Voici donc le premier point, vient ensuite un deuxième point un peu plus technique. Votre question porte uniquement sur les dividendes or elles ne constituent pas le gros du morceau. En effet, dans la théorie économique et financière il n’y a rien qui permet réellement de justifier l'existence des dividendes. On ne sait donc pas vraiment pourquoi on paye des dividendes, il n’y a aucun argument théorique qui justifie le fait de payer des dividendes. Il faut donc prendre en compte à la fois les dividendes et les rachats d'actions. Ceci montre qu'il y a un certain malthusianisme de la part des entreprises : non seulement elles payent beaucoup de dividendes -ce qui n'est pas forcément bon signe, on peut suspecter qu’elle rémunère l’actionnaire parce qu’elles n’ont guère d’idées d’investissements- mais parallèlement aux dividendes versés il y a également les rachats d'actions. Et si vous faites la somme des dividendes, des rachats d'actions et autres mesures néo-malthusiannistes -notamment le fait que de moins en moins d'entreprises sont cotées en bourse- vous obtenez effectivement un tableau qui est assez noir mais qui n'a rien à voir avec les préconisations de la gauche.

La situation n'est pas à proprement parler risquée mais c’est l'un des signes, avec les rachats d'actions, de l'atonie des perspectives de croissance nominale et donc en réalité ça cache l'idée qu’à l’heure actuelle investir n’est pas si attractif.

En revanche plutôt que de s’alarmer il faut comprendre les causes du problème : c’est-à-dire pourquoi les entreprises versent autant de dividendes plutôt que de privilégier l’investissement ou d’augmenter les salaires ? La réponse est peut -être celle d’un climat qui n’est pas pro-croissance ou d’un système monétaire qui n’est plus le bon.
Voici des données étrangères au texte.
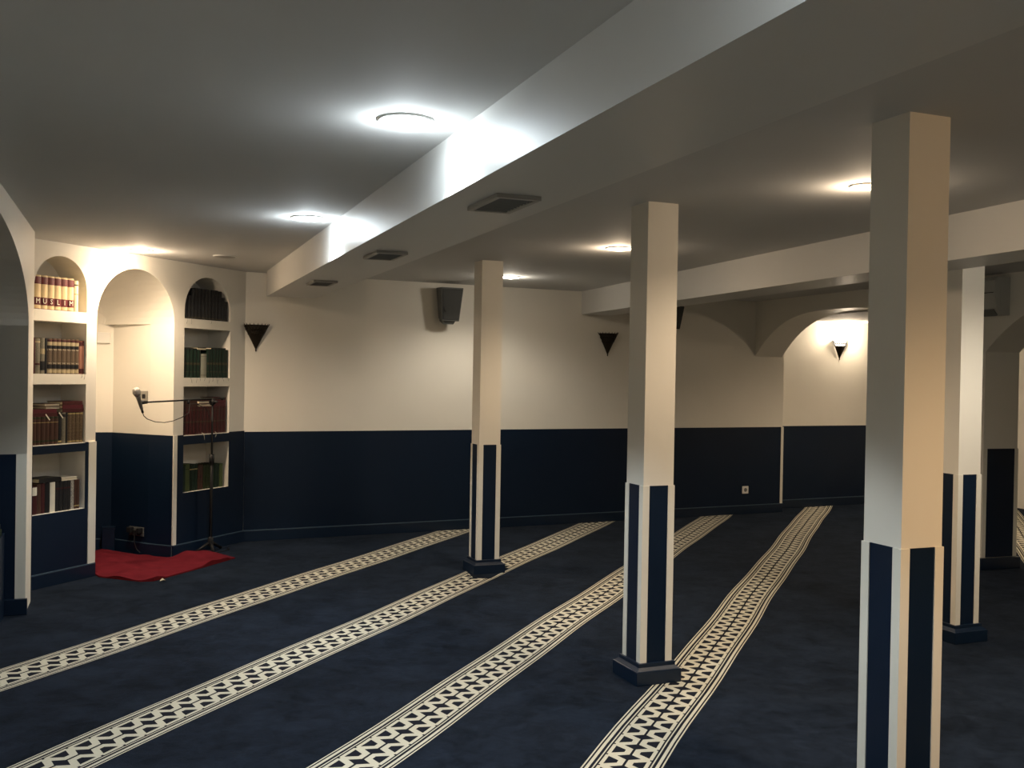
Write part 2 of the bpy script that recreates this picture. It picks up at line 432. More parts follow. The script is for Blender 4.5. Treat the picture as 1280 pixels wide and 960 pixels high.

Quelle répercussion peut avoir cette hausse des dividendes sur l'investissement privé ?

Il se trouve qu’en France, effectivement, l’investissement se porte plutôt bien. D’ailleurs c’est là le drame : les entreprises françaises investissent beaucoup et pourtant nous n’en voyons aucune trace et en particulier aucune trace sur les gains de productivité au contraire, elles s’endettent beaucoup.  Les entreprises s'endettent, elles investissent et le problème c'est qu'on ne le voit pas dans les actes et en particulier on ne le voit pas sur le territoire hexagonal en termes de développement des gains de productivité. C’est une spécificité française dans ce cycle actuel. C'est une bizarrerie et franchement ça n'augure rien de bon.
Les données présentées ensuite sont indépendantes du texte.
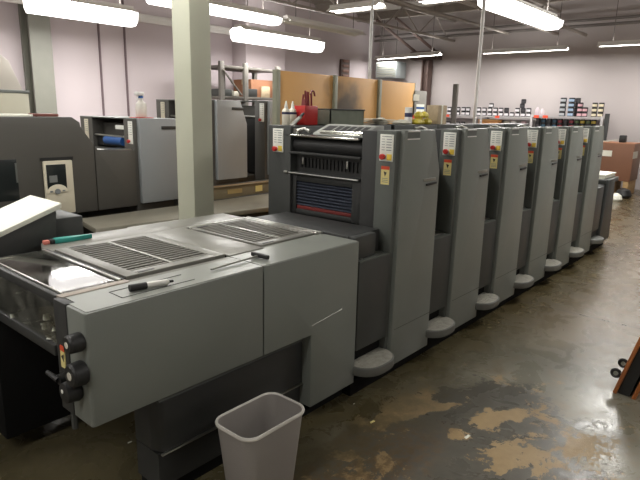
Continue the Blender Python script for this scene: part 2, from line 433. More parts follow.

Concernant le versement de dividendes record en France en 2018, je le vois plutôt comme quelque chose de négatif surtout pour l’investissement. Dans l'environnement actuel il y a mieux à faire pour les entreprises que de verser des dividendes. Je vous donne un exemple concret : on dit qu'il faudrait passer à l'électrification de l'automobile et à l'autonomisation. Or, plutôt que d’investir des millions dans la révolution automobile à venir, certaines entreprises à l’instar de Peugeot et Fiat, préfèrent verser des dividendes astronomiques amputant ainsi considérablement les possibilités d’investissement de l’entreprise et l’empêchant par là même de se préparer pour le futur de l’automobile.

L'année 2018 avait déjà été une année record, de quoi l'augmentation continuelle des dividendes du CAC 40 est-elle le symptôme ? 

J’ai déjà plus ou moins répondu à cette question : on ne sait pas vraiment de quoi cette année record en termes de versement de dividendes est le symptôme. Mais il faut distinguer les bons versements de dividendes des mauvais, certains sont nécessaires d’autres non. Cependant, c’est loin d’être évident à faire et cela donne donc souvent lieu, côté fiscalité, à une fiscalité homogène qui ne convient guère et est regrettable.

Mais à mes yeux ce n’est pas le point le plus important, ce qui est très alarmant c’est le fait que de moins en moins d’entreprises soient cotée en bourse. C'est le fait qu'il y a de moins en moins d'entreprises qui rachètent leurs propres actions. On va se retrouver avec un capitalisme sans capitalistes ce qui serait un petit peu gênant et avec des marchés d’actions dominés par des gestions totalement passives et indicielles.